以下には、普通型一般社団法人から非営利型一般社団法人になることは可能か、変更には何が必要かをまとめました。
非営利型の要件を満たすことで可能
普通型一般社団法人が非営利型になるためには、その要件を満たすことが必要です。非営利型の要件を満たせば、届出により変更できます。
非営利性を徹底した定款の作成
非営利型一般社団法人の要件を満たすためには、まずは定款を作成し直すことが必要です。非営利型の要件のほとんどが定款の内容となっています。
定款で定めたことは必ず従う必要があるため、書き換えれば良いというものではなく、非常に重要な決定をすることになるでしょう。
人的要件を満たす理事の登記
非営利型の要件には、理事についての内容もありました。それは、理事が3名以上登記されており、その全員が親族以外であることが必要というものです。

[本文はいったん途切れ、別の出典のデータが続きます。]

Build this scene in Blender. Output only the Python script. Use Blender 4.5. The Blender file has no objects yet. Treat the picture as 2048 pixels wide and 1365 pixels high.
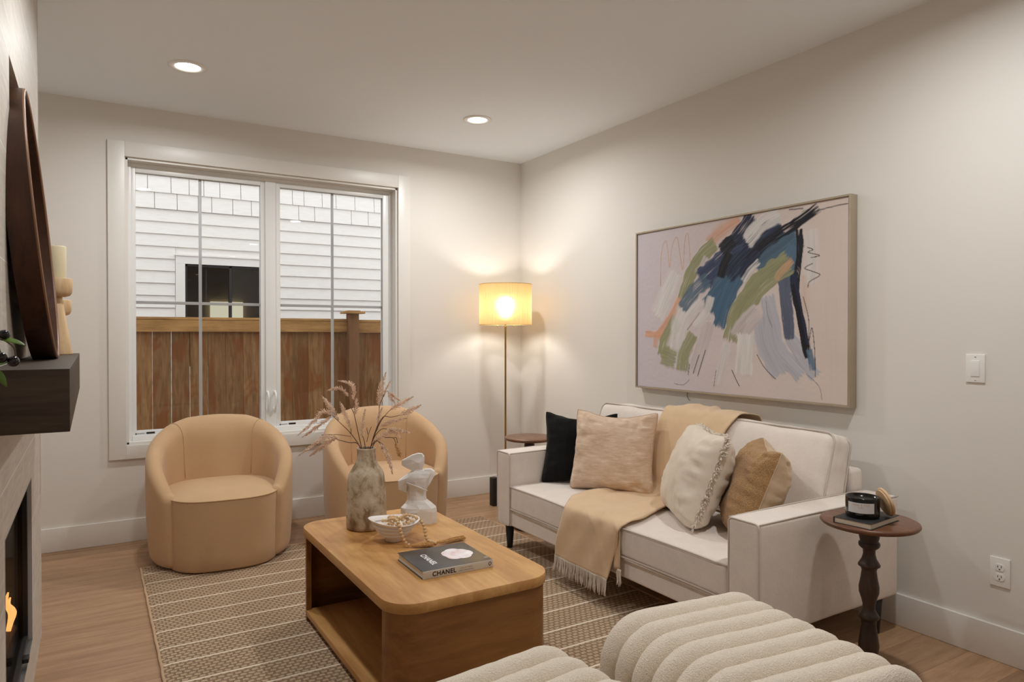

条件をすでに満たしている場合には変更不要ですが、2名以下の場合や3名以上いても全員が親族だった場合には新たな人選が必要です。
法人区分変更の届出が必要
非営利型の要件をすべて満たせたら、法人区分の変更の届出をします。税務署・都道府県税事務所・役所へ「異動届」を出すことが必要です。
これは法人区分を普通法人から非営利型法人に変更する届出であり、税法上の扱いが変わるだけで「非営利型一般社団法人」と登記されるわけではありません。
変更にかかる費用
普通型から非営利型一般社団法人に変更する際には、費用がかかる場合とかからない場合があります。
税務署などに異動届を出すだけの場合には、特に費用はかかりません。
ただし、理事に変更がある場合のみ、法務局への登記申請が必要となり、その登録免許税として1万円がかかります。
まとめ
一般社団法人は非営利法人ですが、利益を出すことは可能です。一般社団法人ができないのは、利益の分配であり、収益事業を営むことは認められています。
一般社団法人は、株式会社や合同会社などの法人とは組織や利益の扱い方が違いますが、収益事業もでき、業種にも制限がありません。
起業の際にも、法人格として有効な選択肢のひとつとなるでしょう。